Information shown
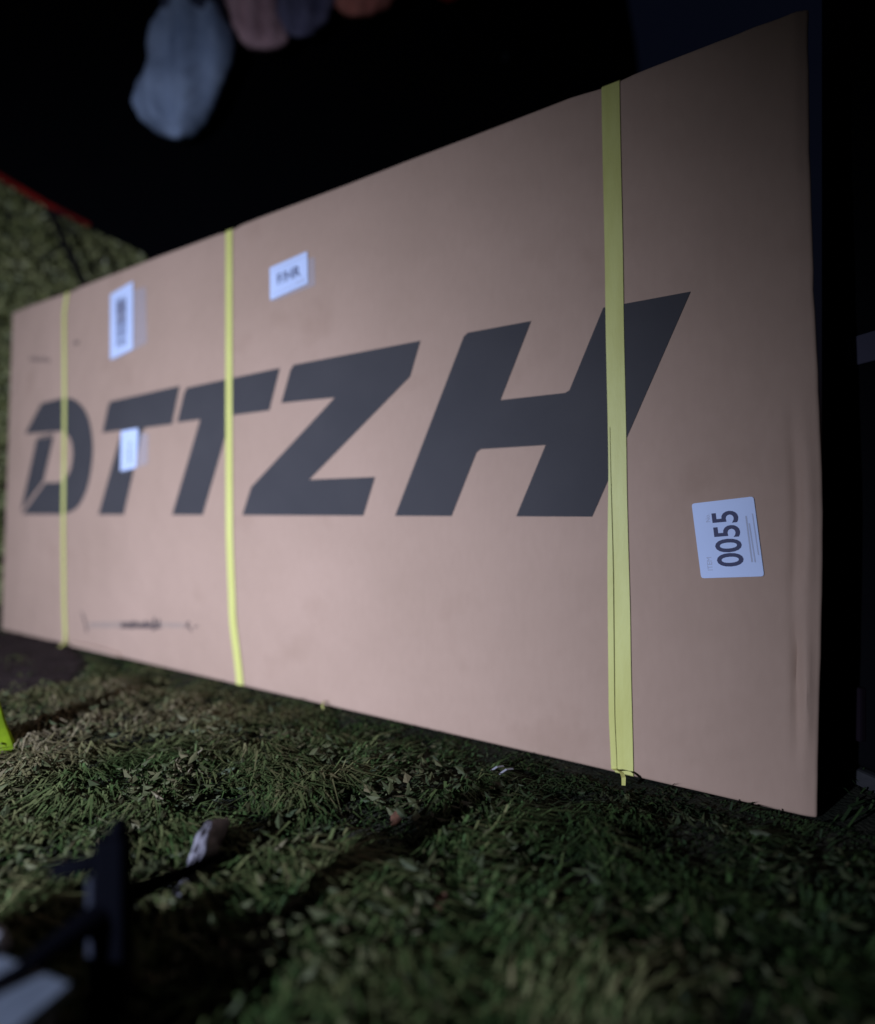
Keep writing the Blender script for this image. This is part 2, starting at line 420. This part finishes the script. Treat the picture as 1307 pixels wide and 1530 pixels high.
pc = blanket('hanging_cloth', [(3.29, -1.46, -1.16), (3.24, -1.51, -1.13), (3.17, -1.55, -1.09), (3.10, -1.555, -1.085), (3.03, -1.55, -1.10), (2.95, -1.57, -1.135), (2.87, -1.61, -1.165),
                              (2.79, -1.635, -1.195), (2.72, -1.60, -1.235), (2.67, -1.54, -1.29), (2.63, -1.46, -1.36), (2.615, -1.43, -1.39)],
             M['pale_cloth'], 'pale blue grey cloth bundle hanging against the black sheet', .11, 4, 1.0, group=G, wave=.05)
nk = blanket('dark_neck', [(3.80, -1.40, -1.20), (3.5, -1.42, -1.18), (3.36, -1.46, -1.15), (3.29, -1.47, -1.14), (3.255, -1.45, -1.17)], M['neck'], None, .085, 5, 6.0, cat=None, y=3.045)
nk.parent = pc; nk.matrix_parent_inverse = Matrix.Translation(-Vector(pc.location))
blanket('hanging_cloth', [(3.81, -1.15, -.86), (3.4, -1.15, -.86), (3.22, -1.10, -.82), (3.14, -1.06, -.80), (3.10, -1.02, -.84)], M['dusky'],
        'dusky mauve cloth hanging right of the pale blue bundle', .05, 7, 2.0, group=G)
blanket('hanging_cloth', [(3.81, -.86, -.53), (3.4, -.86, -.53), (3.26, -.86, -.58), (3.18, -.82, -.66), (3.16, -.78, -.7)], M['navy'],
        'dark navy cloth hanging between the mauve and red cloths', .05, 6, 3.0, group=G)
blanket('hanging_cloth', [(3.82, -.56, -.18), (3.42, -.56, -.18), (3.33, -.55, -.25), (3.29, -.52, -.33), (3.275, -.47, -.38)], M['red_cloth'],
        'faded red cloth hanging at the top edge of the picture', .05, 7, 4.0, group=G)
blanket('hanging_cloth', [(3.83, -.02, .14), (3.42, -.02, .14), (3.37, 0, .12), (3.345, .04, .08)], M['dark_red'],
        'small dark red cloth, rightmost of the hanging cloths', .03, 7, 5.0, group=G)

# ------------------------------------------------------------------ the cardboard box
box = empty('cardboard_box', BOX_O, BOX_A)
tag(box, 'huge brown cardboard box printed DTTZH and bound with yellow straps', 'box')
BH, BD, BL = 1.602, 0.22, 3.38
bm = bmesh.new(); add_box(bm, (0, 0, 0), (BL, BD, BH), 0.007, 3)
cuts_u = list(np.arange(0.2, 3.2, 0.2)) + [c+d for c in (.56, 1.655, 2.981) for d in (-.09, -.06, -.03, -.012, .012, .03, .06, .09)] + list(np.arange(3.22, 3.374, 0.006)); cuts_z = list(np.arange(0.04, 1.6, 0.04))
for u in cuts_u: bmesh.ops.bisect_plane(bm, geom=bm.verts[:]+bm.edges[:]+bm.faces[:], plane_co=(u, 0, 0), plane_no=(1, 0, 0))
for z in cuts_z: bmesh.ops.bisect_plane(bm, geom=bm.verts[:]+bm.edges[:]+bm.faces[:], plane_co=(0, 0, z), plane_no=(0, 0, 1))
def crease(u, z):
    c1 = 3.338 + 0.006*math.sin(z*9); w1 = smooth01((z-.10)/.12)*smooth01((.42-z)/.10)
    c2 = 3.334 + 0.004*math.sin(z*11+1); w2 = smooth01((z-.36)/.14)*smooth01((.86-z)/.2)
    d = .0075*w1*(math.exp(-((u-c1)/.007)**2) - .6*math.exp(-((u-c1-.016)/.008)**2))
    d += .006*w2*(math.exp(-((u-c2)/.009)**2) - .5*math.exp(-((u-c2-.02)/.010)**2))
    d += .007*smooth01((u-3.352)/.03)*(0.6+.4*math.sin(z*5))      # the right edge is crushed and rolls back
    return d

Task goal
Could you repeat all of the material exactly? Pictures should not be copied.

Result of the exercise
Keep writing the Blender script for this image. This is part 2, starting at line 420. This part finishes the script. Treat the picture as 1307 pixels wide and 1530 pixels high.
pc = blanket('hanging_cloth', [(3.29, -1.46, -1.16), (3.24, -1.51, -1.13), (3.17, -1.55, -1.09), (3.10, -1.555, -1.085), (3.03, -1.55, -1.10), (2.95, -1.57, -1.135), (2.87, -1.61, -1.165),
                              (2.79, -1.635, -1.195), (2.72, -1.60, -1.235), (2.67, -1.54, -1.29), (2.63, -1.46, -1.36), (2.615, -1.43, -1.39)],
             M['pale_cloth'], 'pale blue grey cloth bundle hanging against the black sheet', .11, 4, 1.0, group=G, wave=.05)
nk = blanket('dark_neck', [(3.80, -1.40, -1.20), (3.5, -1.42, -1.18), (3.36, -1.46, -1.15), (3.29, -1.47, -1.14), (3.255, -1.45, -1.17)], M['neck'], None, .085, 5, 6.0, cat=None, y=3.045)
nk.parent = pc; nk.matrix_parent_inverse = Matrix.Translation(-Vector(pc.location))
blanket('hanging_cloth', [(3.81, -1.15, -.86), (3.4, -1.15, -.86), (3.22, -1.10, -.82), (3.14, -1.06, -.80), (3.10, -1.02, -.84)], M['dusky'],
        'dusky mauve cloth hanging right of the pale blue bundle', .05, 7, 2.0, group=G)
blanket('hanging_cloth', [(3.81, -.86, -.53), (3.4, -.86, -.53), (3.26, -.86, -.58), (3.18, -.82, -.66), (3.16, -.78, -.7)], M['navy'],
        'dark navy cloth hanging between the mauve and red cloths', .05, 6, 3.0, group=G)
blanket('hanging_cloth', [(3.82, -.56, -.18), (3.42, -.56, -.18), (3.33, -.55, -.25), (3.29, -.52, -.33), (3.275, -.47, -.38)], M['red_cloth'],
        'faded red cloth hanging at the top edge of the picture', .05, 7, 4.0, group=G)
blanket('hanging_cloth', [(3.83, -.02, .14), (3.42, -.02, .14), (3.37, 0, .12), (3.345, .04, .08)], M['dark_red'],
        'small dark red cloth, rightmost of the hanging cloths', .03, 7, 5.0, group=G)

# ------------------------------------------------------------------ the cardboard box
box = empty('cardboard_box', BOX_O, BOX_A)
tag(box, 'huge brown cardboard box printed DTTZH and bound with yellow straps', 'box')
BH, BD, BL = 1.602, 0.22, 3.38
bm = bmesh.new(); add_box(bm, (0, 0, 0), (BL, BD, BH), 0.007, 3)
cuts_u = list(np.arange(0.2, 3.2, 0.2)) + [c+d for c in (.56, 1.655, 2.981) for d in (-.09, -.06, -.03, -.012, .012, .03, .06, .09)] + list(np.arange(3.22, 3.374, 0.006)); cuts_z = list(np.arange(0.04, 1.6, 0.04))
for u in cuts_u: bmesh.ops.bisect_plane(bm, geom=bm.verts[:]+bm.edges[:]+bm.faces[:], plane_co=(u, 0, 0), plane_no=(1, 0, 0))
for z in cuts_z: bmesh.ops.bisect_plane(bm, geom=bm.verts[:]+bm.edges[:]+bm.faces[:], plane_co=(0, 0, z), plane_no=(0, 0, 1))
def crease(u, z):
    c1 = 3.338 + 0.006*math.sin(z*9); w1 = smooth01((z-.10)/.12)*smooth01((.42-z)/.10)
    c2 = 3.334 + 0.004*math.sin(z*11+1); w2 = smooth01((z-.36)/.14)*smooth01((.86-z)/.2)
    d = .0075*w1*(math.exp(-((u-c1)/.007)**2) - .6*math.exp(-((u-c1-.016)/.008)**2))
    d += .006*w2*(math.exp(-((u-c2)/.009)**2) - .5*math.exp(-((u-c2-.02)/.010)**2))
    d += .007*smooth01((u-3.352)/.03)*(0.6+.4*math.sin(z*5))      # the right edge is crushed and rolls back
    return d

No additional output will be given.